In Friday’s WSJ, Stanford law professor Michael McConnell, a former judge on the U.S. Court of Appeals for the Tenth Circuit, argues that the Supreme Court should hold that Proposition 8 supporters lack standing to defend the ballot initiative in federal court and that the federal government lacks the power to define marriage.

the court need not base its decision in Windsor on the merits of the same-sex marriage question. The leading argument against DOMA all along has been that the federal government lacks authority under the Constitution to create and enforce a definition of marriage different from that of the state in which a couple resides. It is hard to think of an issue more clearly reserved to state law under constitutional tradition than the definition of marriage.

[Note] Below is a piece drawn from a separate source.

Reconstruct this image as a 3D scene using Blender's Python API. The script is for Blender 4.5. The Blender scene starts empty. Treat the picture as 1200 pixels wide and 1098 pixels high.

The court has held that “regulation of domestic relations” has “long been regarded as a virtually exclusive province of the States” (Sosna v. Iowa, 1975). In the past, the court has recognized a “domestic relations exception” to federal judicial power. Although the legal question is close, the court could take the same path in Windsor—holding that DOMA improperly intrudes on the reserved powers of the states.

If the court dismisses the Proposition 8 case on standing grounds and strikes DOMA down on federalism grounds, the combined effect would be to reaffirm America’s democratic, decentralized decision-making process without imposing an answer—one way or the other—to the same-sex marriage question.

By taking such a path, the court would be spared from imposing a single nationwide definition of marriage as a matter of constitutional law, and from having to rule, for all time, that there is or is not a constitutional right to same-sex marriage—a momentous step that some justices might be reluctant to take. It would leave the issue to the states, at least for the time being. This course might appeal to centrist justices like Anthony Kennedy, John Roberts and Stephen Breyer—and perhaps could even command a unanimous court, which would have a welcome calming influence on the nation’s culture wars.

I’m skeptical either judgment could command a unanimous court, and am not yet convinced Prop. 8’s supporters lack standing, but certainly agree this would be a welcome approach for the Court to take (and certainly agree that the “leading argument” against DOMA is that it exceeds the scope of federal power).